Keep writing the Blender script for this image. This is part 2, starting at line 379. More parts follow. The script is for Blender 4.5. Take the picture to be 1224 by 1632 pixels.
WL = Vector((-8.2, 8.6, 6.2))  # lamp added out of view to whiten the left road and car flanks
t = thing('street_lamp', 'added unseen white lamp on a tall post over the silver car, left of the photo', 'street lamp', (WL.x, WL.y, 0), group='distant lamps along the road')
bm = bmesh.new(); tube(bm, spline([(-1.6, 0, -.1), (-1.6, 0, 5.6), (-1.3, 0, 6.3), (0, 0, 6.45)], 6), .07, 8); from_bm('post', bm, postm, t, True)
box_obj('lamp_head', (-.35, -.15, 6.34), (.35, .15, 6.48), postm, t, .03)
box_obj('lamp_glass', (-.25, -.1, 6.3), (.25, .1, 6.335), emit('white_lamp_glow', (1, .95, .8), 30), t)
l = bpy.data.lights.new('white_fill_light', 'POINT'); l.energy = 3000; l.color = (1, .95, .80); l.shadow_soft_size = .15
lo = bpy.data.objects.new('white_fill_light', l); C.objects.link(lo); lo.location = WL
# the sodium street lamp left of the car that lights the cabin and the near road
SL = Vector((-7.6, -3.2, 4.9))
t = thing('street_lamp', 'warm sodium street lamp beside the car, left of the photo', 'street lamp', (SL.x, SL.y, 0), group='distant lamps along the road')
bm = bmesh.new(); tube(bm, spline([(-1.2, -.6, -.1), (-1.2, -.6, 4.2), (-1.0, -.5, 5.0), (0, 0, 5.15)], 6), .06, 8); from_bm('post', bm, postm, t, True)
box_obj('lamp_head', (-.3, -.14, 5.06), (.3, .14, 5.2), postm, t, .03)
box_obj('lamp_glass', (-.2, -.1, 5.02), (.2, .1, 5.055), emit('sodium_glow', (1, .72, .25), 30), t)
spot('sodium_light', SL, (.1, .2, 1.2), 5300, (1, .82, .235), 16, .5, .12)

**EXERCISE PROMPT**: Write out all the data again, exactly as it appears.

**THE REPLY**:
Keep writing the Blender script for this image. This is part 2, starting at line 379. More parts follow. The script is for Blender 4.5. Take the picture to be 1224 by 1632 pixels.
WL = Vector((-8.2, 8.6, 6.2))  # lamp added out of view to whiten the left road and car flanks
t = thing('street_lamp', 'added unseen white lamp on a tall post over the silver car, left of the photo', 'street lamp', (WL.x, WL.y, 0), group='distant lamps along the road')
bm = bmesh.new(); tube(bm, spline([(-1.6, 0, -.1), (-1.6, 0, 5.6), (-1.3, 0, 6.3), (0, 0, 6.45)], 6), .07, 8); from_bm('post', bm, postm, t, True)
box_obj('lamp_head', (-.35, -.15, 6.34), (.35, .15, 6.48), postm, t, .03)
box_obj('lamp_glass', (-.25, -.1, 6.3), (.25, .1, 6.335), emit('white_lamp_glow', (1, .95, .8), 30), t)
l = bpy.data.lights.new('white_fill_light', 'POINT'); l.energy = 3000; l.color = (1, .95, .80); l.shadow_soft_size = .15
lo = bpy.data.objects.new('white_fill_light', l); C.objects.link(lo); lo.location = WL
# the sodium street lamp left of the car that lights the cabin and the near road
SL = Vector((-7.6, -3.2, 4.9))
t = thing('street_lamp', 'warm sodium street lamp beside the car, left of the photo', 'street lamp', (SL.x, SL.y, 0), group='distant lamps along the road')
bm = bmesh.new(); tube(bm, spline([(-1.2, -.6, -.1), (-1.2, -.6, 4.2), (-1.0, -.5, 5.0), (0, 0, 5.15)], 6), .06, 8); from_bm('post', bm, postm, t, True)
box_obj('lamp_head', (-.3, -.14, 5.06), (.3, .14, 5.2), postm, t, .03)
box_obj('lamp_glass', (-.2, -.1, 5.02), (.2, .1, 5.055), emit('sodium_glow', (1, .72, .25), 30), t)
spot('sodium_light', SL, (.1, .2, 1.2), 5300, (1, .82, .235), 16, .5, .12)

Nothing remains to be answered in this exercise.